This post is a little off topic, but does involve a thread extending back to the Feb CAR meetings.
A few years ago (2001--I looked it up) there was an effort by the banking industry (aided by the Fed) to get into real estate, ie the business of actually assisting in the buying and selling of homes and even managing them. The Gramm-Leach-Bliley Act of 1999 was variably interperted by different factions and if real estate was considered a financial activity there was an argument to be made in favor of the banks having broader involvement in real estate.
Predictably, the real estate trade organizations went off like a cheap bottle rocket, spending a large pile of money lobbying congress, the public, their own members and anyone in ancillary trades. They strutted and postured year after year but low and behold recent legisation, passed in 2009--by a Democratic congress and signed by a Democratic President, is being taken as a victory over banking.
Here's the problem. What did the role of banks become after the finanical meltdown, subsequent bailouts, in the prevalent short sale/REO environment that arose after houses INDEED BECAME financial in nature?

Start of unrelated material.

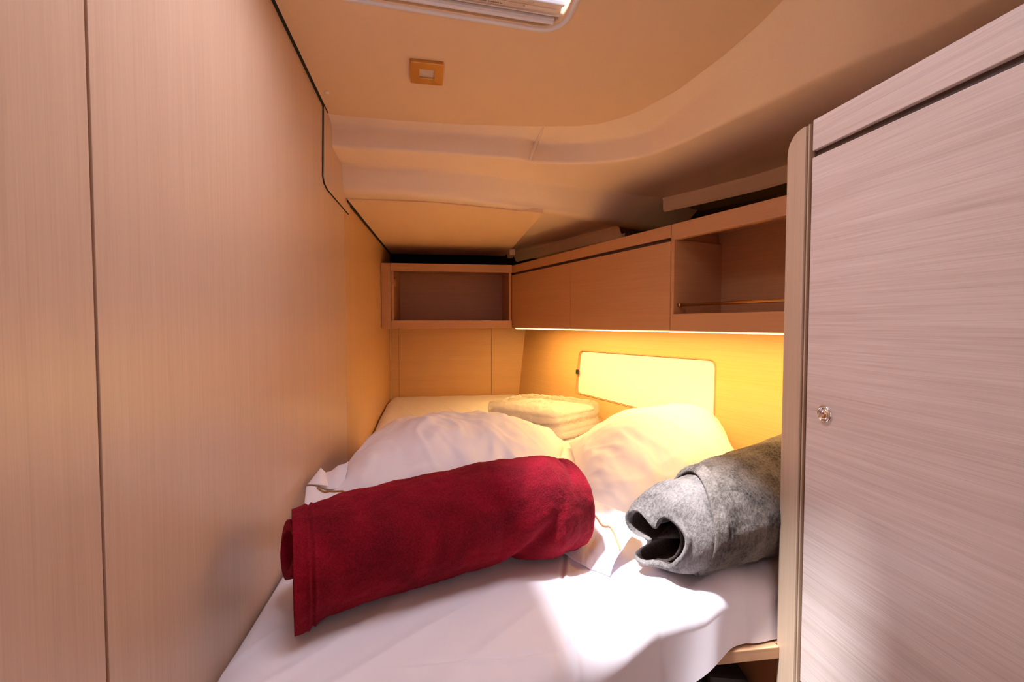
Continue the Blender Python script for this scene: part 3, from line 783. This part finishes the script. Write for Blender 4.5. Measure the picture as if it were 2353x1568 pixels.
mbi.grid(lambda u, v: gp(rows_f, u, v), NG, len(rows_f)-1, cu=True)
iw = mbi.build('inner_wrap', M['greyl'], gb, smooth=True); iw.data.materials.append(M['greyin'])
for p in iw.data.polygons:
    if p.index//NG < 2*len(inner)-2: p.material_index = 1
# second turn of the spiral inside the mouth
sp = [(1526,1188),(1545,1200),(1558,1216),(1564,1238),(1560,1262),(1548,1282),(1530,1292)]
sp3 = resample([Vector(onp(px, py, ep+np.array(gax)*.012, np.array(en))) for px, py in sp], 60)
mb = MB(); mb.grid(lambda u, v: sp3[int(round(u*60))]+gax*(v*.13)+(rc_-sp3[int(round(u*60))])*(v*.15), 60, 14)
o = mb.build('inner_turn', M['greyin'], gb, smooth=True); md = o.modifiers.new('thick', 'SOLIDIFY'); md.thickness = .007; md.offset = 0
md = o.modifiers.new('sub', 'SUBSURF'); md.levels = 1; md.render_levels = 1
mb = MB(); mb.grid(lambda u, v: rc_.lerp(inner[0][int(round(u*NG)) % NG], v), NG, 3, cu=True); mb.build('inner_core', M['greyin'], gb, smooth=True)
# outer wrap starts a little further along with a rolled lip
orow = []
def sedge(a): return .028+.030*math.sin(a*1.0-.4)-.012*math.sin(2*a)           # slanting edge of the outer wrap
NS = 110
for j in range(-6, NS+1):
    row = []
    for a in angm:
        s0 = sedge(a); s = s0+(GL-s0)*max(j, 0)/NS; c, r_, _ = gaxis(s); q = 0
        if j < 0: k_ = -j/6; q = -.010*(1-math.cos(k_*PI/2))-.004*k_; s_off = -.007*math.sin(k_*PI); c = c+gax*(s_off)
        hem = .003*math.exp(-((s-s0-.014)/.004)**2)-.0022*math.exp(-((s-s0-.022)/.003)**2)
        r2 = r_+q+hem*(j >= 0)+gnoise(None, a, s)*(j >= 0)
        p = c+gside*(math.cos(a)*r2)+Vector((0, 0, math.sin(a)*r2)); p.z = max(p.z, .7815)
        if j >= 0: p += (gside*math.cos(a)+Vector((0, 0, math.sin(a))))*(.0012*noise.noise(p*330))
        row.append(p)
    orow.append(row)
# close the hidden far end
cl = gcx[-1]
for k_ in (.7, .35, .02): orow.append([cl+gax*(.03*(1-k_))+(p-cl)*k_ for p in orow[NS+6]])
mb = MB(); mb.grid(lambda u, v: gp(orow, u, v), NG, len(orow)-1, cu=True); mb.build('outer_wrap', M['grey'], gb, smooth=True)

# ------------------------------------------------------------------ wrapped linen
pc = [Vector((.17, 2.02, 0)), Vector((.43, 1.775, 0)), Vector((.665, 1.95, 0)), Vector((.41, 2.22, 0))]
r = root('linen_package', (.42, 1.99, .78), 'folded white linen stack in crinkled clear plastic, between the two pillows', 'package')
def slab(mb, z0, z1, grow=0, seed=0, n=70, crum=0.0, shift=(0, 0), wrn=0):
    cc = sum(pc, Vector())/4
    def fn(u, v):
        # u round, v from bottom centre over side to top centre
        a = 2*PI*u; ca, sa = math.cos(a), math.sin(a); m_ = (abs(ca)**9+abs(sa)**9)**(-1/9); X, Y = ca*m_, sa*m_
        if v < .25: k = v/.25; hz = 0; rr_ = k*.94
        elif v > .6: k = (1-v)/.4; hz = 1; rr_ = k*.94
        else: q = (v-.25)/.35; hz = .5-.5*math.cos(q*PI); rr_ = .94+.06*math.sin(q*PI)
        X *= rr_; Y *= rr_; s_, t_ = (X+1)/2, (Y+1)/2
        p = pc[0].lerp(pc[1], s_).lerp(pc[3].lerp(pc[2], s_), t_)
        p = cc+(p-cc)*(1+grow)+Vector((shift[0], shift[1], 0))
        dome = (1-rr_**3)
        z = lerp(z0, z1, hz)+(.016 if hz > .5 else 0)*dome
        p.z = z
        p += Vector((0, 0, 1))*(wrn*fbm((p.x, p.y, seed), 12, 3)) if hz > .3 else Vector()
        if crum: p += Vector((noise.noise(p*40+Vector((seed, 0, 0))), noise.noise(p*40+Vector((0, seed, 9))), (1 if hz > .02 else 0)*1.3*noise.noise(p*55)))*crum
        return p
    mb.grid(fn, 4*n//2, n, cu=True)
mb = MB(); slab(mb, .786, .812, 0, 1, 60, .002, (.0, .0)); mb.build('folded_linen', M['sheet'], r, smooth=True)
mb = MB(); slab(mb, .814, .842, -.03, 2, 60, .002, (.003, .002)); mb.build('folded_linen', M['sheet'], r, smooth=True)
mb = MB(); slab(mb, .846, .872, .0, 3, 60, .0015, (-.012, .006)); mb.build('folded_linen', M['sheet'], r, smooth=True)
mb = MB(); slab(mb, .874, .888, -.03, 4, 60, .0015, (-.008, .004), .003); mb.build('folded_linen', M['sheet'], r, smooth=True)
mb = MB(); slab(mb, .843, .905, .055, 6, 110, .005, (-.006, .004), .008); mb.build('plastic_wrap', M['film'], r, smooth=True)
mb = MB(); slab(mb, .784, .845, .045, 9, 90, .005, (.004, 0), 0); mb.build('plastic_wrap', M['film'], r, smooth=True)

# ------------------------------------------------------------------ roof hatch
r = root('roof_hatch', hp(0, 0, 0), 'roof hatch with pale frame and pleated screen in the main ceiling', 'hatch')
prof = [(.008, .004), (.0075, -.001), (.004, -.0035), (-.001, -.004), (-.005, -.002), (-.006, .004), (-.006, .03)]
base_ = rrect(HW, HL, .05, 10)
def hfr(u, v):
    i = int(round(u*len(base_))) % len(base_); o_, z = prof[int(round(v*(len(prof)-1)))]
    a, b_ = base_[i]; a2, b2 = rrect(HW+2*o_, HL+2*o_, .05+o_, 10)[i]; return hp(a2, b2, z)
mb = MB(); mb.grid(hfr, len(base_), len(prof)-1, cu=True); mb.build('frame', M['frame'], r, smooth=True)
def hbx(mb, a0, a1, b0, b1, z0, z1): mb.hexa([hp(a0,b0,z0), hp(a1,b0,z0), hp(a1,b1,z0), hp(a0,b1,z0), hp(a0,b0,z1), hp(a1,b0,z1), hp(a1,b1,z1), hp(a0,b1,z1)])
ha, hb = HW/2-.012, HL/2-.012
# stepped rail along the far edge, then the blind cassette with finger pockets
mb = MB()
hbx(mb, -ha, ha-.012, hb-.015, hb-.002, .004, .016)
mb.tube([hp(-ha, hb-.007, .004), hp(ha-.012, hb-.007, .004)], .0045, 12); mb.build('inner_rail', M['frame'], r, smooth=False)
mb = MB(); hbx(mb, -ha+.002, ha-.003, hb-.047, hb-.018, .012, .022); hs = mb.build('blind_cassette', M['cream'], r, bevel=.002)
mb = MB(); hbx(mb, -ha+.002, ha-.003, hb-.0205, hb-.018, .008, .014); hbx(mb, -ha+.002, ha-.003, hb-.0335, hb-.032, .010, .014); hbx(mb, -ha+.002, ha-.003, hb-.047, hb-.0455, .008, .014); mb.build('cassette_rib', M['cream'], hs, bevel=.0006)
for b0, b1, ae in ((hb-.0315, hb-.022, ha-.085), (hb-.0445, hb-.035, ha-.070)):
    mb = MB(); loop = [(ae-.26, b0), (ae, b0)]+[(ae+.008*math.sin(t_), lerp(b0, b1, t_/PI)) for t_ in np.linspace(.2, PI-.2, 6)]+[(ae, b1), (ae-.26, b1)]
    mb.prism([[hp(a, b_, .0105) for a, b_ in loop]], (0, 0, .003)); mb.build('finger_recess', plain('recess', (.62, .52, .45), .5), hs, bevel=.0008)
mb = MB(); hbx(mb, -ha+.002, ha+.004, hb-.024, hb+.006, .028, .032); mb.build('light_block', M['rubber'], r)  # added out of sight to block light leaking onto the rail
# the hatch's tiny printed line (too small to read in the photograph): printed strokes
mb = MB(); aa = ha-.27; random.seed(11)
while aa < ha-.125:
    if random.random() < .82: hbx(mb, aa, aa+.0011, hb-.0275, hb-.0275+random.choice((.0014, .0018, .0018)), .0097, .0106)
    aa += .0021
pr_ = mb.build('printed_line', M['rubber'], hs); pr_['kind'] = 'stuff'
mb = MB(); hbx(mb, -ha+.002, ha-.002, hb-.053, hb-.049, .006, .020); mb.build('screen_bar', M['frame'], r, bevel=.002)
mb = MB()
npl = 16
mb.grid(lambda u, v: hp(lerp(-ha+.004, ha-.004, u), hb-.054-.055*v, .012+.012*(int(round(v*2*npl)) % 2)), 2, 2*npl); mb.build('pleated_screen', M['screen'], r)
mb = MB(); hbx(mb, -HW/2, HW/2, -HL/2, HL/2, .150, .156); mb.build('acrylic_pane', M['acrylic'], r)
# ------------------------------------------------------------------ ceiling light and screw caps
q = [onp(px, py, PM, NM) for px, py in ((943,133), (1017,141), (1016,191), (946,184))]
cc = sum(q)/4; r = root('ceiling_light', tuple(cc), 'small square brass ceiling light on the tan ceiling, near the hatch', 'light')
ux = Vector(q[1]-q[0]).normalized(); uy = Vector((-ux.y, ux.x, -CS*ux.x)).normalized()
sx, sy = .039, .041
def cl_(a, b_, z): p = Vector(cc)+ux*a+uy*b_; p.z = zmain(p.y)+z; return p
def cbox(mb, a0, a1, b0, b1, z0, z1): mb.hexa([cl_(a0,b0,z0), cl_(a1,b0,z0), cl_(a1,b1,z0), cl_(a0,b1,z0), cl_(a0,b0,z1), cl_(a1,b0,z1), cl_(a1,b1,z1), cl_(a0,b1,z1)])
def ringloop(a, b_, rad_): return [cl_(x_, y_, 0) for x_, y_ in rrect(2*a, 2*b_, rad_, 4)]
mb = MB(); mb.prism([[p-Vector((0, 0, .008)) for p in ringloop(sx, sy, .004)], [p-Vector((0, 0, .008)) for p in ringloop(.017, .017, .001)]], (0, 0, .008)); mb.build('bezel', M['brass'], r, bevel=.0008)
mb = MB(); cbox(mb, -.018, .018, -.018, .018, -.004, -.001); mb.build('lens', M['lens'], r)
for i, (px, py, lab) in enumerate(((751, 212, 'cream screw cap on the main ceiling, left of the brass light'), (832, 464, 'cream screw cap on the lower aft ceiling panel, near the left wall'), (1147, 490, 'cream screw cap on the lower aft ceiling panel, at its right side'))):
    p = onp(px, py, PM, NM) if i == 0 else onz(px, py, 1.6525)
    mb = MB(); rad_ = .0062 if i == 0 else .005
    mb.grid(lambda u, v: (p[0]+rad_*math.cos(2*PI*u)*math.cos(v*PI/2), p[1]+rad_*math.sin(2*PI*u)*math.cos(v*PI/2), p[2]-.7*rad_*math.sin(v*PI/2)), 20, 6, cu=True)
    tag(mb.build('screw_cap', M['cap'], smooth=True), lab, 'screw cap', 'screw caps on the ceiling')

No matter how you spin it, BANKS ARE IN REAL ESTATE--TODAY. They set prices, commissions, adjust terms, have their own contracts, they even manage property. Banks control a substantial portion of the real estate market and they do it with big help from the taxpayers. In some areas they control over half the listings. True, there are real estate agents involved, but the business activities they perform are not like those in a traditional real estate market.
What are the trade organizations doing? Well, they just declared victory over the banking industry in 2009, limiting their options just a bit. They are diligently creating seminars covering how to retain a modicum of sanity dealing with short sales and REOs, but warning of huge liability associated with these new business partners--the DEFEATED BANKING INDUSTRY. It seems they don't always play using conventional real estate type rules. Wonder who has a bigger lobbying budget?
Where does all this leave the public? Oh yeah, well those financial instruments that they used to live in suffered some volatility in value leading to a loss of equity and, well, you know, if you got no equity things just get tough all over--ask all the real estate agents that lost their homes.
Time will tell who the real winners are in this lopsided contest, but members of the public have very slim odds at this point.